De sa vulnérabilité, je m’étais construit une force. De sa peine, une écorce. Je me croyais fort. Sans douter de moi, je me roulais tout corps dans ses malheurs comme un enfant dans une piscine remplie de balles. Je jouais au fou. Je me vautrais dans tout ce que je lui faisais croire, de délires et de ces choses-là qui nous tenaient ensemble. Le fait est que j’aimais vivre chez elle et que je ne voulais pas perdre ma place. Ses armoires respiraient une sorte de maturité en couleurs qu’il me fallait conquérir. Le soir, sa cuisine me paraissait un champ de guerre que des soldats avaient abandonné, et il n’en tentait qu’à moi de me tendre un camp sur les batailles mortes, sur une chaise ou ailleurs, et de saisir mon existence une fois pour toutes. Dans cette cuisine, il lui arrivait de faire brûler quelques maigres hectares de colère, et j’en humais la fumée si belle, cette fumée plus belle encore que celle qu’on fait souffler sur les bougies d’un gâteau. Et je m’éprenais vers elle, lui souhaitant mes voeux et inondant sa bouche avec mes mots dont elle s’abreuvait comme à un boyau de pompier.

Plus ses faiblesses la brûlaient le soir, mieux au matin je me sentais fort de ne pas avoir laissé ma peau dans ses draps. Ma force était de connaître ses faiblesses, et la sienne de me faire croire que ma force ne dépendait pas d’elle; je roulais dans le feu de sa cuisine, content d’y être, réchauffé par sa détresse comme si rien ne pouvait m’atteindre. Un matin, tandis qu’elle dormait encore, le café a rempli ma tasse et mes jambes ont tremblé sans prévenir. Une peur a crié en moi. J’ai faibli comme si les ressorts du lit où nous avions dormi m’avaient envahi. J’ai vu les soldats reprendre du combat. Dans la cuisine, la guerre m’a pris d’assaut. Le feu a crépité dans mes oreilles. Quand j’ai entendu l’appel de l’arme, je suis tombé, menton au sol, vulnérable et laid comme tout ce qu’on me reproche d’être. Mon bras a secoué l’air, et ma main de mendier comme un pauvre, j’ai sorti un briquet de ma poche. Et puisque je ne voulais commettre aucun crime, je n’ai eu d’autre choix que de diriger ma flamme contre moi-même. Je me suis brûlé un bras, un poignet, enfin; je me suis attaqué jusqu’à ce que ma souffrance me fasse rouler plus loin en dehors du combat.

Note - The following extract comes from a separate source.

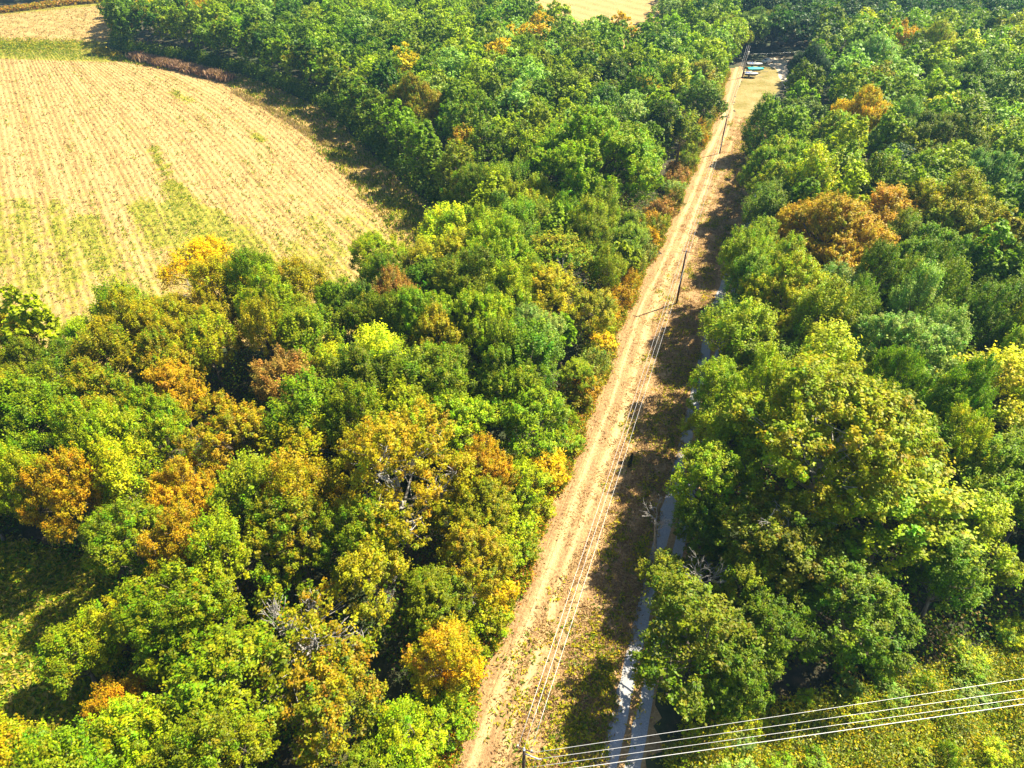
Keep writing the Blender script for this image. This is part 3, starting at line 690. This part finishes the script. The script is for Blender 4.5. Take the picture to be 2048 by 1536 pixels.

J’aimais dormir avec elle. Ses faiblesses me donnaient une chance de me sentir fort. J’ai dû la quitter quand, peu à peu, les cicatrices sur mes bras ont raccourci ses nuits. Elle s’inquiétait pour moi. Elle n’osait plus fermer l’oeil et, l’insomnie étant ce qu’elle est, je suis devenu pour elle une nuisance bien plus qu’une aide. Il me faudra apprendre à vivre seul mes guerres d’esprit, à tomber seul et à rouler dans le feu roulant sans mendier pour quiconque saurait me ramener à moi. Je ne pense presque plus à elle. Sauf quand je tends la main dans le vide et que je sens les cloques de chaleur qui me rappellent son absence. Je me sens alors pris de feu, et je roule ailleurs encore jusqu'à ce qu'un froid de mort me donne une raison.

1 commentaire:

Plume a dit...

Plutôt touchant et troublant. Ça me remue.